The tide began to turn for me when Tony had me do an extended inventory of every need, wish or desire that I looked for through someone or something else. At some point in that process, which took months, I began to really appreciate a particular phrase in the Big Book. “A long period of reconstruction lies ahead.” For a little more than two years, Tony helped me get at those things. I discovered when others were not okay, I could not be okay, that somehow I was either the cause or the solution. I also found that I had an endless number of ways that I expected things from people, jobs, even AA and life itself. And so many conditions that I put upon others. Whenever someone or something didn't line up, I would experience disappointment, frustration, or discouragement. If things continued to go awry, I would find myself in a downward psychological spiral.
As things slowly began to become clearer, and the inner clean-up process continued, I came to the same realization to which Bill came: that even my dependence on AA was a problem.
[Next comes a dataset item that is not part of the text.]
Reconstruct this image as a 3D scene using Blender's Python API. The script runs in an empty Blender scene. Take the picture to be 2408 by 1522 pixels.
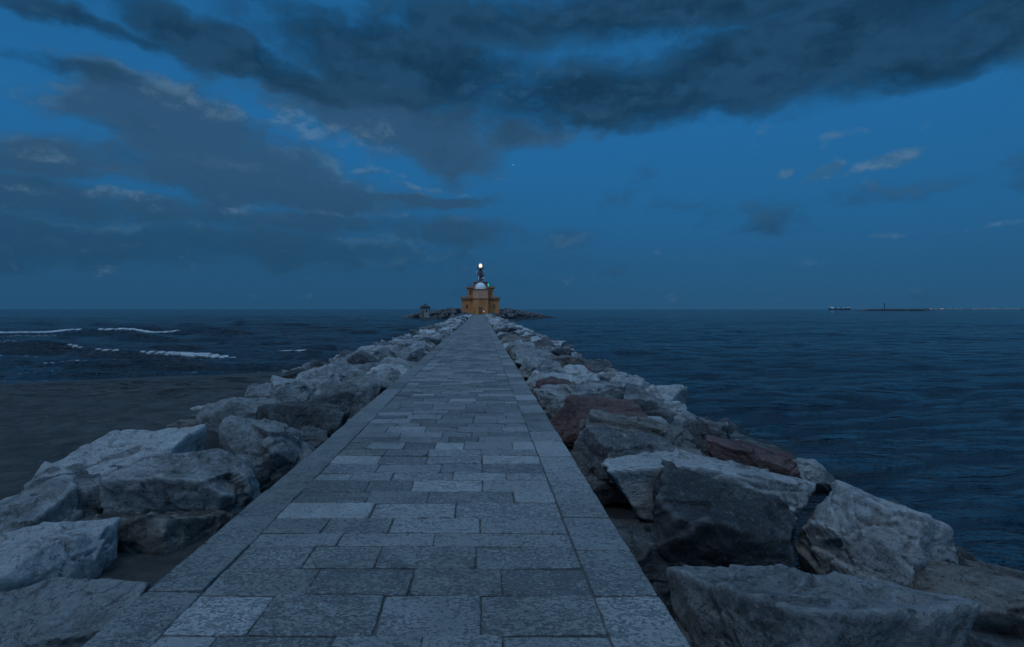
import bpy, bmesh, math, random
import numpy as np
from mathutils import Vector, Matrix, Euler
random.seed(7); rng=np.random.default_rng(7)
SC=bpy.context.scene; COL=SC.collection
F=1338.0; CAMZ=2.8; PT=1.2
XL=-1.9; XR=1.0
# ---------------------------------------------------------------- noise
def _h(ix,iy,iz,s):
    n=(ix*374761393+iy*668265263+iz*2147483647+s*974711)&0xFFFFFFFF
    n=((n^(n>>13))*1274126177)&0xFFFFFFFF
    n=((n^(n>>16))*2246822519)&0xFFFFFFFF
    return ((n^(n>>15))&0xFFFFFF)/float(0xFFFFFF)
def vn(P,s=0):
    P=np.asarray(P,float); f=np.floor(P); i=f.astype(np.int64); t=P-f; t=t*t*(3-2*t)
    x,y,z=i[:,0],i[:,1],i[:,2]; u,v,w=t[:,0],t[:,1],t[:,2]
    def c(a,b,d): return _h(x+a,y+b,z+d,s)
    a=c(0,0,0)*(1-u)+c(1,0,0)*u; b=c(0,1,0)*(1-u)+c(1,1,0)*u
    e=c(0,0,1)*(1-u)+c(1,0,1)*u; g=c(0,1,1)*(1-u)+c(1,1,1)*u
    return (a*(1-v)+b*v)*(1-w)+(e*(1-v)+g*v)*w
def fbm(P,o=4,s=0,ridge=False):
    P=np.asarray(P,float); r=0;a=.5;tot=0
    for k in range(o):
        n=vn(P*2**k+17.3*k,s+k)
        if ridge: n=1-abs(2*n-1)
        r=r+a*n; tot+=a; a*=.5
    return r/tot
def sst(x,a,b):
    t=np.clip((x-a)/(b-a),0,1); return t*t*(3-2*t)
# ---------------------------------------------------------------- node helpers
class NT:
    def __init__(s,tree): s.t=tree; s.n=tree.nodes; s.l=tree.links
    def new(s,typ,ins=None,**kw):
        n=s.n.new(typ)
        for k,v in kw.items(): setattr(n,k,v)
        if ins:
            for k,v in ins.items():
                if isinstance(v,bpy.types.NodeSocket): s.l.new(v,n.inputs[k])
                else: n.inputs[k].default_value=v
        return n
    def m(s,op,a,b=None,c=None,clamp=False):
        ins={0:a}
        if b is not None: ins[1]=b
        if c is not None: ins[2]=c
        n=s.new('ShaderNodeMath',ins,operation=op); n.use_clamp=clamp; return n.outputs[0]
    def noise(s,vec,scale,detail=5,rough=.55,dist=0,out='Fac',dim='3D'):
        n=s.new('ShaderNodeTexNoise',None,noise_dimensions=dim)
        for k,v in {'Scale':scale,'Detail':detail,'Roughness':rough,'Distortion':dist}.items(): n.inputs[k].default_value=v
        if vec is not None: s.l.new(vec,n.inputs['Vector'])
        return n.outputs[out]
    def map(s,vec,scale=(1,1,1),loc=(0,0,0),rot=(0,0,0),typ='POINT'):
        n=s.new('ShaderNodeMapping',{'Vector':vec,'Scale':scale,'Location':loc,'Rotation':rot},vector_type=typ); return n.outputs[0]
    def mr(s,v,a,b,c=0,d=1,smooth=True):
        n=s.new('ShaderNodeMapRange',{0:v,1:a,2:b,3:c,4:d},interpolation_type='SMOOTHSTEP' if smooth else 'LINEAR'); return n.outputs[0]
    def mix(s,f,a,b,blend='MIX'):
        n=s.new('ShaderNodeMix',None,data_type='RGBA',blend_type=blend)
        for i,v in ((0,f),(6,a),(7,b)):
            if isinstance(v,bpy.types.NodeSocket): s.l.new(v,n.inputs[i])
            else:
                n.inputs[i].default_value = v if i==0 else (tuple(v)+(1,) if len(v)==3 else v)
        return n.outputs[2]
    def bump(s,h,strength,dist,normal=None):
        ins={'Height':h,'Strength':strength,'Distance':dist}
        if normal is not None: ins['Normal']=normal
        return s.new('ShaderNodeBump',ins).outputs[0]
def mat(name):
    m=bpy.data.materials.new(name); m.use_nodes=True
    t=NT(m.node_tree); b=m.node_tree.nodes['Principled BSDF']; return m,t,b
def link(t,v,b,k):
    if isinstance(v,bpy.types.NodeSocket): t.l.new(v,b.inputs[k])
    else: b.inputs[k].default_value=v if not (isinstance(v,tuple) and len(v)==3) else v+(1,)
def geo(t): return t.new('ShaderNodeNewGeometry')
def objc(t): return t.new('ShaderNodeTexCoord').outputs['Object']
# ---------------------------------------------------------------- materials
def rock_mat(name,light,dark,stain,patch=.5):
    m,t,b=mat(name)
    tc=objc(t); oi=t.new('ShaderNodeObjectInfo')
    off=t.new('ShaderNodeVectorMath',{0:tc},operation='ADD')
    sc=t.new('ShaderNodeVectorMath',{0:oi.outputs['Location'],1:(3.1,2.3,1.7)},operation='MULTIPLY')
    t.l.new(sc.outputs[0],off.inputs[1]); P=off.outputs[0]
    n1=t.noise(P,1.1,6,.6,.4); n2=t.noise(P,5.5,8,.72,.5); n3=t.noise(P,30,5,.75)
    lay=t.noise(t.map(P,(1.0,1.4,6),rot=(.5,.35,0)),1.4,7,.7,.5)
    rnd=t.m('MULTIPLY_ADD',oi.outputs['Random'],.2,-.10)
    f=t.m('ADD',t.m('MULTIPLY_ADD',n1,.9,rnd),t.m('MULTIPLY',n2,.45))
    f=t.mr(f,patch+.02,patch+.30)
    c=t.mix(f,dark,light)
    c=t.mix(t.mr(lay,.48,.72,0,.5),c,stain)
    c=t.mix(t.mr(n3,.54,.66,0,.55),c,tuple(min(.70,x*1.55) for x in light))
    c=t.mix(t.mr(n2,.56,.66,0,.5),c,tuple(min(.65,x*1.35) for x in light))
    c=t.mix(t.mr(n3,.46,.34,0,.65),c,tuple(x*.4 for x in dark))
    c=t.mix(t.mr(n2,.45,.34,0,.65),c,tuple(x*.5 for x in dark))
    cn=t.noise(t.map(P,(1,1,1.6)),1.7,5,.65,.9)
    fr=t.m('ABSOLUTE',t.m('SUBTRACT',cn,.5)); crack=t.m('MAXIMUM',t.mr(fr,.0,.010),t.mr(n1,.54,.46))
    c=t.mix(t.m('MULTIPLY',t.m('SUBTRACT',1,crack),.7),c,tuple(x*.35 for x in dark))
    g=geo(t)
    z=t.new('ShaderNodeSeparateXYZ',{0:g.outputs['Position']})
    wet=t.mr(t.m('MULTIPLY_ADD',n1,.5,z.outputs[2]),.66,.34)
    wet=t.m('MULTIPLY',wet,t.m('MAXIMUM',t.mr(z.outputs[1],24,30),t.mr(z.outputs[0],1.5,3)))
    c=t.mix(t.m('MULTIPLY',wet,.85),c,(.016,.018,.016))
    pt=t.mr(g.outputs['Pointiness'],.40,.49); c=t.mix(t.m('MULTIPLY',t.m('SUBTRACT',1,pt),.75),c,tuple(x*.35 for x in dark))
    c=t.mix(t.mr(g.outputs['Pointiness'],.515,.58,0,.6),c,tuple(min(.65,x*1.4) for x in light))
    link(t,c,b,'Base Color'); link(t,t.m('MULTIPLY_ADD',wet,-.35,.85),b,'Roughness')
    b.inputs['Specular IOR Level'].default_value=.35
    wp=t.mix(.14,P,t.noise(P,2.2,4,.65,0,'Color'))
    v1=t.new('ShaderNodeTexVoronoi',{'Vector':wp,'Scale':2.4}).outputs['Distance']
    v2=t.new('ShaderNodeTexVoronoi',{'Vector':t.map(wp,(1,1,1.5),rot=(.4,.2,.7)),'Scale':7.5}).outputs['Distance']
    h=t.m('ADD',t.m('MULTIPLY',n2,1.0),t.m('MULTIPLY',lay,.55))
    nb=t.bump(v1,.50,.15); nb=t.bump(v2,.6,.05,nb)
    nb=t.bump(h,1.0,.13,nb); nb=t.bump(crack,.6,.025,nb); nb=t.bump(n3,1.0,.024,nb)
    link(t,nb,b,'Normal'); return m
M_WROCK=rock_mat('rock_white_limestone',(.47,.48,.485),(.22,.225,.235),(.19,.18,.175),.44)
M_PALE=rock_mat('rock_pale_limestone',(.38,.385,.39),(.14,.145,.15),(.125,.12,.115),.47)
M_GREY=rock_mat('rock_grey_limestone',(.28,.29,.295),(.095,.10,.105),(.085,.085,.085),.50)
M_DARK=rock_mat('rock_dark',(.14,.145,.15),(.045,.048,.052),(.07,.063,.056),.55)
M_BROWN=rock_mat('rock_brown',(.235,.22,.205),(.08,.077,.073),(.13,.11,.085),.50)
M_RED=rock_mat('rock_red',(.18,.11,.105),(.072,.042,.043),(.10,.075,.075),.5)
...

In the end, while I could be a part of the community and still practice the program of recovery, the final solution had to be to turn inward, to Higher Power, and to Higher Self.
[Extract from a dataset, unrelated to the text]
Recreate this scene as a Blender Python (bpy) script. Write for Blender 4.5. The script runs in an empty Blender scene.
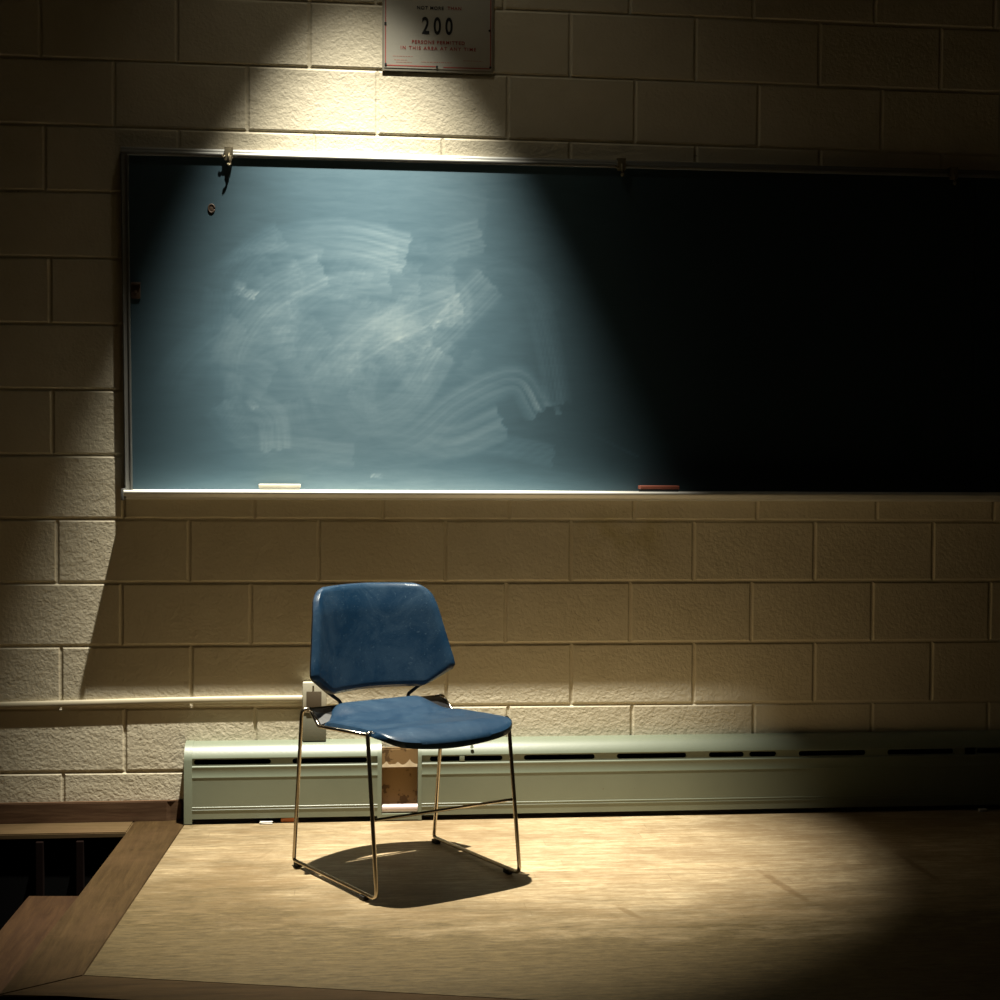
import bpy, bmesh, math, random
import numpy as np
from mathutils import Vector, Matrix

random.seed(7)
S = bpy.context.scene
COL = S.collection

# ------------------------------------------------------------------ camera
def cam_axes(yaw, pitch, roll):
    cy, sy, cp, sp, cr, sr = math.cos(yaw), math.sin(yaw), math.cos(pitch), math.sin(pitch), math.cos(roll), math.sin(roll)
    f = Vector((sy*cp, cy*cp, -sp)); r = Vector((cy, -sy, 0)); d = f.cross(r)
    return cr*r+sr*d, -sr*r+cr*d, f
r_, d_, f_ = cam_axes(0.102165, 0.030994, -0.006013)
cam = bpy.data.cameras.new('camera'); co = bpy.data.objects.new('camera', cam); COL.objects.link(co)
cam.sensor_width = 36; cam.lens = 54.0; cam.clip_start = .05; cam.clip_end = 60
co.matrix_world = Matrix(((r_.x, -d_.x, -f_.x, .90247), (r_.y, -d_.y, -f_.y, -4.80725), (r_.z, -d_.z, -f_.z, 1.16707), (0, 0, 0, 1)))
S.camera = co

# ------------------------------------------------------------------ world, lamp, added fill, exposure
w = bpy.data.worlds.new('world'); S.world = w; w.use_nodes = True
w.node_tree.nodes['Background'].inputs[0].default_value = (.85, .62, .34, 1)
w.node_tree.nodes['Background'].inputs[1].default_value = .008
LAMP = Vector((.89, -.62, 4.0))
sp = bpy.data.lights.new('spot_lamp', 'SPOT'); so = bpy.data.objects.new('spot_lamp', sp); COL.objects.link(so)
sp.energy = 1900; sp.color = (1, .945, .80); sp.shadow_soft_size = .022
sp.spot_size = math.radians(42); sp.spot_blend = .80
so.location = LAMP
aim = Vector((1.01, -.42, 0))
so.rotation_euler = (aim-LAMP).to_track_quat('-Z', 'Y').to_euler()
sk = bpy.data.lights.new('added_fill_spot', 'SPOT'); sk.energy = 13; sk.color = (1, .90, .68); sk.shadow_soft_size = .05; sk.spot_size = math.radians(80); sk.spot_blend = 1.  # added weak fill to brighten the right wall, no separate source there
sko = bpy.data.objects.new('added_fill_spot', sk); COL.objects.link(sko); sko.location = LAMP
sko.rotation_euler = (Vector((1.5, -.2, 0))-LAMP).to_track_quat('-Z', 'Y').to_euler()
S.view_settings.view_transform = 'Standard'; S.view_settings.look = 'None'
S.view_settings.gamma = 1; S.view_settings.use_curve_mapping = False
S.view_settings.exposure = 0.0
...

With that effort I came to understand why A Course in Miracles says the only solution is atonement, or at-one-ment. As long as I believe I am sick, or broken, or sinful, or just plain screwed up, I can’t get out from under the weight of it all. I can’t be okay without letting go of every old idea I have about not being okay. That’s proves to be a very different 4th and 5th step inventory, to look for the old ideas that block me off from knowing I am okay.
Today I understand that the promise of the 2nd step restoration to sanity is much, much more than I imagined. It is literally to lead me to knowing myself to be one and whole. I got to AA today to stay sober and to work with others, but my spiritual path is now with the Course and in Unity Church. They turn all I learned in the church of my youth on its head, and even my ideas of being alcoholic are rearranged. I’m certain I can’t drink, but I don't find fault in myself either.
The craziest thing is that my wife and I are now divorced. That relationship was based on the lie that I was a troubled man. My new reality is that I am well. Still fully human, certain to misstep, and prone to misperceptions of every imaginable kind. I have been restored to a kind of sanity I never knew existed. I just didn't know what I didn’t know.
All of this came about through those same twelve steps. But my understanding and practice of them has deepened considerably. That has changed everything. Today I am pretty content most of the time. That’s a miracle. But to paraphrase the Big Book, somehow or another I became ready to receive it.